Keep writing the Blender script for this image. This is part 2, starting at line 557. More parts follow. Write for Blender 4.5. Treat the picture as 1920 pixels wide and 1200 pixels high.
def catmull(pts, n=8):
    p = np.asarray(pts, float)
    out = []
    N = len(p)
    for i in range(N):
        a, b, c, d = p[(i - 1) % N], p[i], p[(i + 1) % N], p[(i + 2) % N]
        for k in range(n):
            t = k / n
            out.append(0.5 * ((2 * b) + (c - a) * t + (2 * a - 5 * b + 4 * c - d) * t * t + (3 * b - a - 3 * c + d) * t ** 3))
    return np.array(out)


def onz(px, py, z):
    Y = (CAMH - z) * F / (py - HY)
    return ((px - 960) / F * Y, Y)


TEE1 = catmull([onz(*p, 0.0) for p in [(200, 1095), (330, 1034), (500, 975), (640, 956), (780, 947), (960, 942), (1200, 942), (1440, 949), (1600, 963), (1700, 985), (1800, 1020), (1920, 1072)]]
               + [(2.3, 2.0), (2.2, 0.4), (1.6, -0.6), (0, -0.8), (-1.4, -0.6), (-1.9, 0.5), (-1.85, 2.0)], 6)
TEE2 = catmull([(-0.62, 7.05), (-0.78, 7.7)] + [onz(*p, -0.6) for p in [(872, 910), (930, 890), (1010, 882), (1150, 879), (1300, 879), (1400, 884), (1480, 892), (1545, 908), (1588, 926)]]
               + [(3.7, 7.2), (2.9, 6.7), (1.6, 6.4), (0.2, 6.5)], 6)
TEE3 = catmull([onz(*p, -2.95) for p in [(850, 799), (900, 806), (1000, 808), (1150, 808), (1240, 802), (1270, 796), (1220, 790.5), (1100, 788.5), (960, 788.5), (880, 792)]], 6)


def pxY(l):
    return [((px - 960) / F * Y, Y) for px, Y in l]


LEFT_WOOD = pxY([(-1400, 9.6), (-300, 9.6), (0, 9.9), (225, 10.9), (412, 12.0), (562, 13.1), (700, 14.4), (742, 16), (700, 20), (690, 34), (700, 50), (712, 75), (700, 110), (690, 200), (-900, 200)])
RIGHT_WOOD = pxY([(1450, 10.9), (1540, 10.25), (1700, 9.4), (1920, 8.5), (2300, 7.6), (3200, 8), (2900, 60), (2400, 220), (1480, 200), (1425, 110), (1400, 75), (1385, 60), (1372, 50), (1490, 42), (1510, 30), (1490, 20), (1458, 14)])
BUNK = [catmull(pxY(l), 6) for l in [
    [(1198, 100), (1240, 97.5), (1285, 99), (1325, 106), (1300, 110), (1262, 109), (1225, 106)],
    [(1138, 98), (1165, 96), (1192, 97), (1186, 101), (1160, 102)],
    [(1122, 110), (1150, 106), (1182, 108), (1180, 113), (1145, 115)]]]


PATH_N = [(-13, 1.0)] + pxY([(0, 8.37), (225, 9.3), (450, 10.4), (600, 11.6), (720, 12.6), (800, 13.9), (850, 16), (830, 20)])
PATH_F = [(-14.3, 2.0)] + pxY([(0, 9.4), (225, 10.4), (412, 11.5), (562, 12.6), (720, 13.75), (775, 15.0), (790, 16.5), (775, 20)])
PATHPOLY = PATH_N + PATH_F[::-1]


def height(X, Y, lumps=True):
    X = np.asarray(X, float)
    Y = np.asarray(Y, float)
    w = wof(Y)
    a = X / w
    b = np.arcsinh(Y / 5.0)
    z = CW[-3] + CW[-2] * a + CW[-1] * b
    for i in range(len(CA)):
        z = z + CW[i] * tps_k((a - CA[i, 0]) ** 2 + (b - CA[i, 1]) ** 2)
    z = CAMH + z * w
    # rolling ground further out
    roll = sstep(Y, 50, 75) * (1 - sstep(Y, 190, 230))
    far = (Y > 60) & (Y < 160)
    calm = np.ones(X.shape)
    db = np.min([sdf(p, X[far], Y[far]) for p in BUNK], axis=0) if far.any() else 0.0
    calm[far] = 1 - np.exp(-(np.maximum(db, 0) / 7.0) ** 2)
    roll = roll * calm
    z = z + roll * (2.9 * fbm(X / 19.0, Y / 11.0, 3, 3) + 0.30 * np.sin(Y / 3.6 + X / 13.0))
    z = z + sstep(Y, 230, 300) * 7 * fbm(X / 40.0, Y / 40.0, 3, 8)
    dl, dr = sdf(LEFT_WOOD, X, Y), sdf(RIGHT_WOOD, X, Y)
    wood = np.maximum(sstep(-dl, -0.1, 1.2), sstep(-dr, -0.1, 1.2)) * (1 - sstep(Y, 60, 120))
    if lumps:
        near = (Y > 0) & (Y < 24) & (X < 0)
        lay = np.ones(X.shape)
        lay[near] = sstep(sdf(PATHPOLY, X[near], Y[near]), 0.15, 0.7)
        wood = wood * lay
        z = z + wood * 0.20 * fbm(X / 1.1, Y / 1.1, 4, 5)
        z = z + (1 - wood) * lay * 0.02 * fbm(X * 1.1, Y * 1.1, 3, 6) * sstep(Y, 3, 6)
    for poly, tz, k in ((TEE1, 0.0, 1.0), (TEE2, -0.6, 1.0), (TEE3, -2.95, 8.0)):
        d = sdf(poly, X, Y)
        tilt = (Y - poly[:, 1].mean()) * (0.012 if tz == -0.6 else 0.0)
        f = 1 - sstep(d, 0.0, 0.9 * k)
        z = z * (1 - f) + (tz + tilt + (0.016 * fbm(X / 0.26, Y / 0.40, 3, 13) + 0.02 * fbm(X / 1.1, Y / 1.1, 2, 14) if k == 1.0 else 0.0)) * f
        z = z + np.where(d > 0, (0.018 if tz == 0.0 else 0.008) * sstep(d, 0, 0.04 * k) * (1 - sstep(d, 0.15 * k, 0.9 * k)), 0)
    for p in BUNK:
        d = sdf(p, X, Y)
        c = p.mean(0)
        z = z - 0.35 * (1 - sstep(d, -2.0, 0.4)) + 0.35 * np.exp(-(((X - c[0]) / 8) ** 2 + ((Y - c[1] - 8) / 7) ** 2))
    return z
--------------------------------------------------
EXERCISE:
Each line of the listing should be copied exactly.

FINAL ANSWER:
Keep writing the Blender script for this image. This is part 2, starting at line 557. More parts follow. Write for Blender 4.5. Treat the picture as 1920 pixels wide and 1200 pixels high.
def catmull(pts, n=8):
    p = np.asarray(pts, float)
    out = []
    N = len(p)
    for i in range(N):
        a, b, c, d = p[(i - 1) % N], p[i], p[(i + 1) % N], p[(i + 2) % N]
        for k in range(n):
            t = k / n
            out.append(0.5 * ((2 * b) + (c - a) * t + (2 * a - 5 * b + 4 * c - d) * t * t + (3 * b - a - 3 * c + d) * t ** 3))
    return np.array(out)


def onz(px, py, z):
    Y = (CAMH - z) * F / (py - HY)
    return ((px - 960) / F * Y, Y)


TEE1 = catmull([onz(*p, 0.0) for p in [(200, 1095), (330, 1034), (500, 975), (640, 956), (780, 947), (960, 942), (1200, 942), (1440, 949), (1600, 963), (1700, 985), (1800, 1020), (1920, 1072)]]
               + [(2.3, 2.0), (2.2, 0.4), (1.6, -0.6), (0, -0.8), (-1.4, -0.6), (-1.9, 0.5), (-1.85, 2.0)], 6)
TEE2 = catmull([(-0.62, 7.05), (-0.78, 7.7)] + [onz(*p, -0.6) for p in [(872, 910), (930, 890), (1010, 882), (1150, 879), (1300, 879), (1400, 884), (1480, 892), (1545, 908), (1588, 926)]]
               + [(3.7, 7.2), (2.9, 6.7), (1.6, 6.4), (0.2, 6.5)], 6)
TEE3 = catmull([onz(*p, -2.95) for p in [(850, 799), (900, 806), (1000, 808), (1150, 808), (1240, 802), (1270, 796), (1220, 790.5), (1100, 788.5), (960, 788.5), (880, 792)]], 6)


def pxY(l):
    return [((px - 960) / F * Y, Y) for px, Y in l]


LEFT_WOOD = pxY([(-1400, 9.6), (-300, 9.6), (0, 9.9), (225, 10.9), (412, 12.0), (562, 13.1), (700, 14.4), (742, 16), (700, 20), (690, 34), (700, 50), (712, 75), (700, 110), (690, 200), (-900, 200)])
RIGHT_WOOD = pxY([(1450, 10.9), (1540, 10.25), (1700, 9.4), (1920, 8.5), (2300, 7.6), (3200, 8), (2900, 60), (2400, 220), (1480, 200), (1425, 110), (1400, 75), (1385, 60), (1372, 50), (1490, 42), (1510, 30), (1490, 20), (1458, 14)])
BUNK = [catmull(pxY(l), 6) for l in [
    [(1198, 100), (1240, 97.5), (1285, 99), (1325, 106), (1300, 110), (1262, 109), (1225, 106)],
    [(1138, 98), (1165, 96), (1192, 97), (1186, 101), (1160, 102)],
    [(1122, 110), (1150, 106), (1182, 108), (1180, 113), (1145, 115)]]]


PATH_N = [(-13, 1.0)] + pxY([(0, 8.37), (225, 9.3), (450, 10.4), (600, 11.6), (720, 12.6), (800, 13.9), (850, 16), (830, 20)])
PATH_F = [(-14.3, 2.0)] + pxY([(0, 9.4), (225, 10.4), (412, 11.5), (562, 12.6), (720, 13.75), (775, 15.0), (790, 16.5), (775, 20)])
PATHPOLY = PATH_N + PATH_F[::-1]


def height(X, Y, lumps=True):
    X = np.asarray(X, float)
    Y = np.asarray(Y, float)
    w = wof(Y)
    a = X / w
    b = np.arcsinh(Y / 5.0)
    z = CW[-3] + CW[-2] * a + CW[-1] * b
    for i in range(len(CA)):
        z = z + CW[i] * tps_k((a - CA[i, 0]) ** 2 + (b - CA[i, 1]) ** 2)
    z = CAMH + z * w
    # rolling ground further out
    roll = sstep(Y, 50, 75) * (1 - sstep(Y, 190, 230))
    far = (Y > 60) & (Y < 160)
    calm = np.ones(X.shape)
    db = np.min([sdf(p, X[far], Y[far]) for p in BUNK], axis=0) if far.any() else 0.0
    calm[far] = 1 - np.exp(-(np.maximum(db, 0) / 7.0) ** 2)
    roll = roll * calm
    z = z + roll * (2.9 * fbm(X / 19.0, Y / 11.0, 3, 3) + 0.30 * np.sin(Y / 3.6 + X / 13.0))
    z = z + sstep(Y, 230, 300) * 7 * fbm(X / 40.0, Y / 40.0, 3, 8)
    dl, dr = sdf(LEFT_WOOD, X, Y), sdf(RIGHT_WOOD, X, Y)
    wood = np.maximum(sstep(-dl, -0.1, 1.2), sstep(-dr, -0.1, 1.2)) * (1 - sstep(Y, 60, 120))
    if lumps:
        near = (Y > 0) & (Y < 24) & (X < 0)
        lay = np.ones(X.shape)
        lay[near] = sstep(sdf(PATHPOLY, X[near], Y[near]), 0.15, 0.7)
        wood = wood * lay
        z = z + wood * 0.20 * fbm(X / 1.1, Y / 1.1, 4, 5)
        z = z + (1 - wood) * lay * 0.02 * fbm(X * 1.1, Y * 1.1, 3, 6) * sstep(Y, 3, 6)
    for poly, tz, k in ((TEE1, 0.0, 1.0), (TEE2, -0.6, 1.0), (TEE3, -2.95, 8.0)):
        d = sdf(poly, X, Y)
        tilt = (Y - poly[:, 1].mean()) * (0.012 if tz == -0.6 else 0.0)
        f = 1 - sstep(d, 0.0, 0.9 * k)
        z = z * (1 - f) + (tz + tilt + (0.016 * fbm(X / 0.26, Y / 0.40, 3, 13) + 0.02 * fbm(X / 1.1, Y / 1.1, 2, 14) if k == 1.0 else 0.0)) * f
        z = z + np.where(d > 0, (0.018 if tz == 0.0 else 0.008) * sstep(d, 0, 0.04 * k) * (1 - sstep(d, 0.15 * k, 0.9 * k)), 0)
    for p in BUNK:
        d = sdf(p, X, Y)
        c = p.mean(0)
        z = z - 0.35 * (1 - sstep(d, -2.0, 0.4)) + 0.35 * np.exp(-(((X - c[0]) / 8) ** 2 + ((Y - c[1] - 8) / 7) ** 2))
    return z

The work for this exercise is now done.